CHALLENGE:
Restate each line word for word. Leave out every picture.

DATA BLOCK:
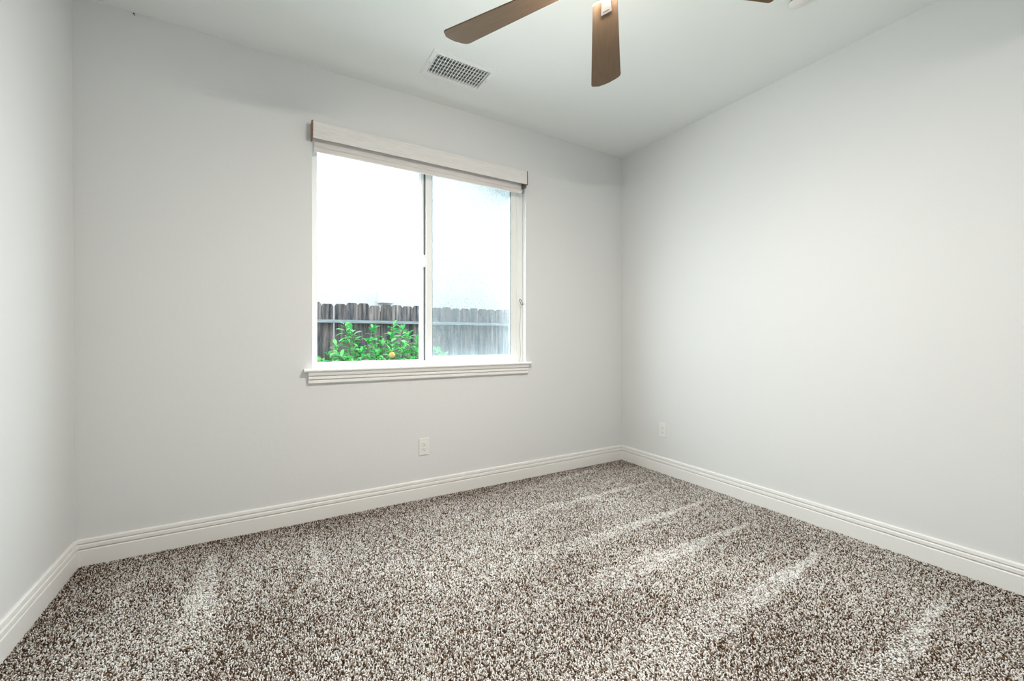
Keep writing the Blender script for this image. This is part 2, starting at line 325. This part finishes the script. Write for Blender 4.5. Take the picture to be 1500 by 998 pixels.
# stool with a rounded nose, apron of three steps, returns to the wall
st = MB(); nose = [(.06, .901), (-.036, .901), (-.042, .9035), (-.045, .9075), (-.0455, .9115), (-.044, .916), (-.040, .9195), (-.035, .9205), (.06, .9205)]
st.prism(nose, lambda u, v, t: (t-wx, u-.05 if u < .05 else .0, v-wz), OX0+.0005, OX1-.0005)
nose2 = [(0, .901)]+nose[1:-1]+[(0, .9205)]
st.prism(nose2, lambda u, v, t: (t-wx, u-.05, v-wz), .988, OX0+.0005); st.prism(nose2, lambda u, v, t: (t-wx, u-.05, v-wz), OX1-.0005, 2.588)
st.build('window_sill', M_TRIM, win)
ap = MB()
AP = [(0, .901), (-.033, .901), (-.033, .893), (-.029, .880), (-.015, .879), (-.015, .8755), (-.026, .874), (-.026, .8585), (-.012, .8575), (-.012, .854), (-.021, .852), (-.021, .835), (-.014, .829), (0, .829)]
ap.prism(AP, lambda u, v, t: (t-wx, u-.05, v-wz), 1.012, 2.566)
ap.build('window_apron', M_TRIM, win)

# ------------------------------------------------------------------ roller blind
VT, VB, VY = 2.388, 2.287, -0.060
rb = tag(empty('roller_blind', (1.78, -.03, VB)), 'off-white fabric roller blind rolled nearly all the way up inside its boxed valance', 'blind')
def bb(*boxes):
    m_ = MB()
    for q in boxes: m_.box(q[0]-1.78, q[1]-1.78, q[2]+.03, q[3]+.03, q[4]-VB, q[5]-VB)
    return m_
bb((1.036, 2.530, VY, VY+.006, VB, VT), (1.036, 2.530, VY+.006, -.003, VT-.005, VT)).build('valance', M_FABRIC, rb, bevel=.002)
for x0, x1 in ((1.028, 1.036), (2.530, 2.536)):
    bb((x0, x1, VY-.001, -.001, VB-.003, VT+.001)).build('end_cap', M_CAP, rb, bevel=.001)['label'] = 'brown end cap'
f_ = MB(); fy = -.012
f_.box(1.046-1.78, 2.508-1.78, fy+.03, fy+.0312, 2.257-VB, 2.34-VB).build('blind_fabric', M_FABRIC, rb)
h_ = MB(); hp = [(fy-.006, 2.226), (fy-.008, 2.230), (fy-.0075, 2.250), (fy-.002, 2.258), (fy+.004, 2.258), (fy+.007, 2.250), (fy+.007, 2.230), (fy+.004, 2.225)]
h_.prism(hp, lambda u, v, t: (t-1.78, u+.03, v-VB), 1.044, 2.508); h_.build('hem_bar', M_HEM, rb)
r_ = MB(); r_.tube([(1.046-1.78, .004, 2.337-VB), (2.51-1.78, .004, 2.337-VB)], .022, 20); r_.build('roller', M_FABRIC, rb, smooth=True)
br = MB(); br.box(2.511-1.78, 2.528-1.78, -.024, .026, 2.262-VB, 2.375-VB)
br.build('bracket', M_RING, rb, bevel=.002)['label'] = 'dark bracket'
ck = MB(); ck.tube([(2.508-1.78, .012, 2.232-VB), (2.516-1.78, .012, 2.226-VB), (2.523-1.78, .012, 2.232-VB), (2.524-1.78, .012, 2.262-VB)], .0022, 6); ck.build('hem_clip', M_RING, rb)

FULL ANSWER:
Keep writing the Blender script for this image. This is part 2, starting at line 325. This part finishes the script. Write for Blender 4.5. Take the picture to be 1500 by 998 pixels.
# stool with a rounded nose, apron of three steps, returns to the wall
st = MB(); nose = [(.06, .901), (-.036, .901), (-.042, .9035), (-.045, .9075), (-.0455, .9115), (-.044, .916), (-.040, .9195), (-.035, .9205), (.06, .9205)]
st.prism(nose, lambda u, v, t: (t-wx, u-.05 if u < .05 else .0, v-wz), OX0+.0005, OX1-.0005)
nose2 = [(0, .901)]+nose[1:-1]+[(0, .9205)]
st.prism(nose2, lambda u, v, t: (t-wx, u-.05, v-wz), .988, OX0+.0005); st.prism(nose2, lambda u, v, t: (t-wx, u-.05, v-wz), OX1-.0005, 2.588)
st.build('window_sill', M_TRIM, win)
ap = MB()
AP = [(0, .901), (-.033, .901), (-.033, .893), (-.029, .880), (-.015, .879), (-.015, .8755), (-.026, .874), (-.026, .8585), (-.012, .8575), (-.012, .854), (-.021, .852), (-.021, .835), (-.014, .829), (0, .829)]
ap.prism(AP, lambda u, v, t: (t-wx, u-.05, v-wz), 1.012, 2.566)
ap.build('window_apron', M_TRIM, win)

# ------------------------------------------------------------------ roller blind
VT, VB, VY = 2.388, 2.287, -0.060
rb = tag(empty('roller_blind', (1.78, -.03, VB)), 'off-white fabric roller blind rolled nearly all the way up inside its boxed valance', 'blind')
def bb(*boxes):
    m_ = MB()
    for q in boxes: m_.box(q[0]-1.78, q[1]-1.78, q[2]+.03, q[3]+.03, q[4]-VB, q[5]-VB)
    return m_
bb((1.036, 2.530, VY, VY+.006, VB, VT), (1.036, 2.530, VY+.006, -.003, VT-.005, VT)).build('valance', M_FABRIC, rb, bevel=.002)
for x0, x1 in ((1.028, 1.036), (2.530, 2.536)):
    bb((x0, x1, VY-.001, -.001, VB-.003, VT+.001)).build('end_cap', M_CAP, rb, bevel=.001)['label'] = 'brown end cap'
f_ = MB(); fy = -.012
f_.box(1.046-1.78, 2.508-1.78, fy+.03, fy+.0312, 2.257-VB, 2.34-VB).build('blind_fabric', M_FABRIC, rb)
h_ = MB(); hp = [(fy-.006, 2.226), (fy-.008, 2.230), (fy-.0075, 2.250), (fy-.002, 2.258), (fy+.004, 2.258), (fy+.007, 2.250), (fy+.007, 2.230), (fy+.004, 2.225)]
h_.prism(hp, lambda u, v, t: (t-1.78, u+.03, v-VB), 1.044, 2.508); h_.build('hem_bar', M_HEM, rb)
r_ = MB(); r_.tube([(1.046-1.78, .004, 2.337-VB), (2.51-1.78, .004, 2.337-VB)], .022, 20); r_.build('roller', M_FABRIC, rb, smooth=True)
br = MB(); br.box(2.511-1.78, 2.528-1.78, -.024, .026, 2.262-VB, 2.375-VB)
br.build('bracket', M_RING, rb, bevel=.002)['label'] = 'dark bracket'
ck = MB(); ck.tube([(2.508-1.78, .012, 2.232-VB), (2.516-1.78, .012, 2.226-VB), (2.523-1.78, .012, 2.232-VB), (2.524-1.78, .012, 2.262-VB)], .0022, 6); ck.build('hem_clip', M_RING, rb)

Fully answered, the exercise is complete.